Jacksonville child care employee arrested in death of 4-month-old

A 56-year-old child-care co-owner is under arrest after a 4-month-old girl was left for hours Wednesday inside an overheated facility van outside Ewing’s Love and Hope Daycare Center on Lenox Avenue, according to the Jacksonville Sheriff’s Office.

Darryl Allyn Ewing was arrested Wednesday night on a child-neglect charge and remains behind bar, jail records show.

The suspect’s actions and lack thereof failed to provide the infant with the necessary supervision to protect her, the Sheriff’s Office stated.

Officers were called to the Westside center early Wednesday afternoon and determined that the infant as well as other children had been picked up at their homes in the morning. Ewing was the daycare van driver and had returned to the center with a van full of children about 8:25 a.m., the Sheriff’s Office said. The children were taken into the center, but the infant was left behind still strapped in her car seat in the van’s third row.

Temperatures outside were in the upper-80s to low-90s. The girl’s absence was not noticed until her mother called about 1 p.m. to make after-school arrangements for all her children, the Sheriff’s Office said. Employees learned the infant had never been checked into the center and went to the van to find her unresponsive.

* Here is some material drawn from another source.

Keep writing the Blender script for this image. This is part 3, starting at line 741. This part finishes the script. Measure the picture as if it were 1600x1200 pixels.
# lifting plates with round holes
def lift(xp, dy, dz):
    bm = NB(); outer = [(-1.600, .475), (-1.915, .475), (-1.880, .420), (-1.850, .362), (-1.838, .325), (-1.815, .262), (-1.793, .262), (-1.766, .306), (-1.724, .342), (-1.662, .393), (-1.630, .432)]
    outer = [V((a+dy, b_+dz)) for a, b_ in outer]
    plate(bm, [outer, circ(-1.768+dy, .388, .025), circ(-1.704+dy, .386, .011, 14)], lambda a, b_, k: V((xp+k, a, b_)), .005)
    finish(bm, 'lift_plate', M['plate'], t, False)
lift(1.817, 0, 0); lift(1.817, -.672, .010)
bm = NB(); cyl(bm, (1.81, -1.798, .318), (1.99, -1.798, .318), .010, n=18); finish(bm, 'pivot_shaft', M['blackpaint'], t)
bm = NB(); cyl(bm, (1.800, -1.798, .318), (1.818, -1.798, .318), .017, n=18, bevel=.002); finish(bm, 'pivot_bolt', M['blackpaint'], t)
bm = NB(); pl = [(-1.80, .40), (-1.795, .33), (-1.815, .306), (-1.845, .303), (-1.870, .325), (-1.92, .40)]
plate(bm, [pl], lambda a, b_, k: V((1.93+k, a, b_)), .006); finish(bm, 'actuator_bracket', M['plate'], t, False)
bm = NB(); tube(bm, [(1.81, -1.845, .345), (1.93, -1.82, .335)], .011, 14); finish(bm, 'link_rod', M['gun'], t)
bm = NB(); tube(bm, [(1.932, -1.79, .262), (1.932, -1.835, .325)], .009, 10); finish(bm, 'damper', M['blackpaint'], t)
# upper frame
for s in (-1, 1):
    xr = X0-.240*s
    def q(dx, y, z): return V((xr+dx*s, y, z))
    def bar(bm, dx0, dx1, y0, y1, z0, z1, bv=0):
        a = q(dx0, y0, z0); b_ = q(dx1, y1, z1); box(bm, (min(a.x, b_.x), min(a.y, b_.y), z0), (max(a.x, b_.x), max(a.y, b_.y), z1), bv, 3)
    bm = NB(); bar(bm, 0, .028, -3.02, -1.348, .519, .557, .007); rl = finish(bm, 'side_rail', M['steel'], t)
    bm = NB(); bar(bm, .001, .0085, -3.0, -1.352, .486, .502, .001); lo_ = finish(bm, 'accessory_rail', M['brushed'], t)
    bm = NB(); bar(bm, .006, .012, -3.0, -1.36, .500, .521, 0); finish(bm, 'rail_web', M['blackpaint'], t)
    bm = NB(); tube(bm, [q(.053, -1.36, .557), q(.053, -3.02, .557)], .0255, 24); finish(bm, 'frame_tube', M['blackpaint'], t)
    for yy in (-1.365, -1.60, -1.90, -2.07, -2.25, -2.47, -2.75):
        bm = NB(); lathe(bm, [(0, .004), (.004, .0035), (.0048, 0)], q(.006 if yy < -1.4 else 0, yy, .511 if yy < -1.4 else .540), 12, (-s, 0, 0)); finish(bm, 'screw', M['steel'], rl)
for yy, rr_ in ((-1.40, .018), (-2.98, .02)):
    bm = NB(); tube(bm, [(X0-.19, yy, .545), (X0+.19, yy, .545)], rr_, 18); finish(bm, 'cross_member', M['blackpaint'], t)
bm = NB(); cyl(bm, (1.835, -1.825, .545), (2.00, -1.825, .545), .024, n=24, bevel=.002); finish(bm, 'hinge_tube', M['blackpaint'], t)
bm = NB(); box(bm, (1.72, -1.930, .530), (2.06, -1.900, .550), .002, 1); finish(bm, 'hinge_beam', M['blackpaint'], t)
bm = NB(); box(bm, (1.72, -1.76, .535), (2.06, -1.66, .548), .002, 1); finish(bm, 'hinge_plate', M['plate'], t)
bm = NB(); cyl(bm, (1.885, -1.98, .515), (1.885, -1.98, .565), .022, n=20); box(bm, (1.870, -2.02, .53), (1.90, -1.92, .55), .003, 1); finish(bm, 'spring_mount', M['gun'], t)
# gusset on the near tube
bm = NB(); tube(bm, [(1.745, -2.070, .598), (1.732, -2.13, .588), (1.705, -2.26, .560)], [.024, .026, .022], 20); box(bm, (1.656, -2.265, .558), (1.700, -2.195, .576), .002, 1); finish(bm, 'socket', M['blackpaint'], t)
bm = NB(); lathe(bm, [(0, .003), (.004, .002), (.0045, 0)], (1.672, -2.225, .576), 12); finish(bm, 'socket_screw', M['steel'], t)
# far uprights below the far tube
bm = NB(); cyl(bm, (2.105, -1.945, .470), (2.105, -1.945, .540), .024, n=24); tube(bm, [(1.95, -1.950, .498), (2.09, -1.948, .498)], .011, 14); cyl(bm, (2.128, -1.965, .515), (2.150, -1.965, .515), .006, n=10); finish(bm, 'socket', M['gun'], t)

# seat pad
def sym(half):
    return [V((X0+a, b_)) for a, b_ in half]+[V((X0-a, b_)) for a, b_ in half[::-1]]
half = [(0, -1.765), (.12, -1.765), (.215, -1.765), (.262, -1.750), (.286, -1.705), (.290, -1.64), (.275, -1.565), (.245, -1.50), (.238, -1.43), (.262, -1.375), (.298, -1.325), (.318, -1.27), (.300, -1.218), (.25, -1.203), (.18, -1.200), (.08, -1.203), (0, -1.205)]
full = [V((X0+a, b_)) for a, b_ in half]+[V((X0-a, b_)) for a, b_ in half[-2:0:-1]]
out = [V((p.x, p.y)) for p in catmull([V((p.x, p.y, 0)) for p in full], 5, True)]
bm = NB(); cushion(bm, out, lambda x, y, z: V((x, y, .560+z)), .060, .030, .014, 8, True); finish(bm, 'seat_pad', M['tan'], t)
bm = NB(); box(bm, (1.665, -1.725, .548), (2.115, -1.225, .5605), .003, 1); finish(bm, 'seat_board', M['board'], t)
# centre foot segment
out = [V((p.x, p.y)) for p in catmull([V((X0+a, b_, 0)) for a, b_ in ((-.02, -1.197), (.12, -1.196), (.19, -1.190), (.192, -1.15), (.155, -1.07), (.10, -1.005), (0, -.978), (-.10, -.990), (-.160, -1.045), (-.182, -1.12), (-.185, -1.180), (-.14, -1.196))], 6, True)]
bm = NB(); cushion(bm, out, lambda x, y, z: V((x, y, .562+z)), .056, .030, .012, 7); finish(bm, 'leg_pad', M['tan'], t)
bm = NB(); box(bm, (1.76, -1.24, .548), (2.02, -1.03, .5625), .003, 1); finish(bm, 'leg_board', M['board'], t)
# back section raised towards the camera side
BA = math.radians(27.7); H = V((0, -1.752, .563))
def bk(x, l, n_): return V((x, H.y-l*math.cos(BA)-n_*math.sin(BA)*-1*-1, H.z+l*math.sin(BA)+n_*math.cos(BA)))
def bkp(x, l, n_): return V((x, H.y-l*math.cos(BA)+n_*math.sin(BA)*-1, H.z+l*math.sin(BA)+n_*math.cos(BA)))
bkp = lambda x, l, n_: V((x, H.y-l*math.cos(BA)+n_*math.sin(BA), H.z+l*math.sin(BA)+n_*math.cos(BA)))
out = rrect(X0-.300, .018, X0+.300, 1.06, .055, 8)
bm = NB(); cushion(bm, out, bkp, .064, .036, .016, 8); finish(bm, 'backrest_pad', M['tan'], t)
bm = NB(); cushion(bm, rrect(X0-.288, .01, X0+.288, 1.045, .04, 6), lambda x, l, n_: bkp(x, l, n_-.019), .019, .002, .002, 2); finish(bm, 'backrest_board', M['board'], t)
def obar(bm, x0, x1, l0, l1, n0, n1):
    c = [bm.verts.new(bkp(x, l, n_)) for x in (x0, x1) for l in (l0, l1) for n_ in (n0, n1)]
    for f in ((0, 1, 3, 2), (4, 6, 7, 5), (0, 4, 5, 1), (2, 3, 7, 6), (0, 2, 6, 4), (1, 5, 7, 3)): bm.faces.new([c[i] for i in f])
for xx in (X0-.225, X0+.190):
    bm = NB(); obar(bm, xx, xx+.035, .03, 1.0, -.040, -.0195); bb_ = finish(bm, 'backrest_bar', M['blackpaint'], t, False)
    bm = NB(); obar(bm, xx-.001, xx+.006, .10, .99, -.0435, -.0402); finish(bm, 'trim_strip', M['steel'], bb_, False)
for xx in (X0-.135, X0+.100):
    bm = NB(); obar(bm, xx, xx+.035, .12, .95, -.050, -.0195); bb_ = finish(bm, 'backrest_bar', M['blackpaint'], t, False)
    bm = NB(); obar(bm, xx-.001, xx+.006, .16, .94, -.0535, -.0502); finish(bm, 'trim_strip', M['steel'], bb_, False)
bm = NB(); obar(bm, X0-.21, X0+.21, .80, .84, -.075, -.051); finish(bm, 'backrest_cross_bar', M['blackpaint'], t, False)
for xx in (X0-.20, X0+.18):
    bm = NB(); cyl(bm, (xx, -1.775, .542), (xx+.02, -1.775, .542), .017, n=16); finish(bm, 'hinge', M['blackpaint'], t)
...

Further investigation showed Ewing was responsible for maintaining a separate driver’s log to document when all children are placed on the van, separate from another signed by parents, police said. The driver’s log showed the girl’s two siblings signed in, but not her, the Sheriff’s Office said.

Taken in for questioning, Ewing refused to talk with detectives and was booked into jail that night, the Sheriff’s Office said.

Ewing has three prior arrests for driving with a suspended license, according to jail records. His wife and co-owner of the daycare, Gloryian Ewing, also was arrested in December 2017 on two counts of child abuse.

The child’s death was being investigated as members of the House Energy and Commerce Subcommittee on Consumer Protection and Commerce conducted a hearing on “Summer Driving Dangers: Exploring Ways to Protect Drivers and Their Families,” according to KidsAndCars.org, a national nonprofit dedicated to saving the lives of children and pets in and around vehicles.

The nonprofit states that at least 52 children died last year in hot car-related incidents, a record level. Wednesday’s congressional hearing was to explore technological solutions available to prevent hot car deaths as well as other safety advances.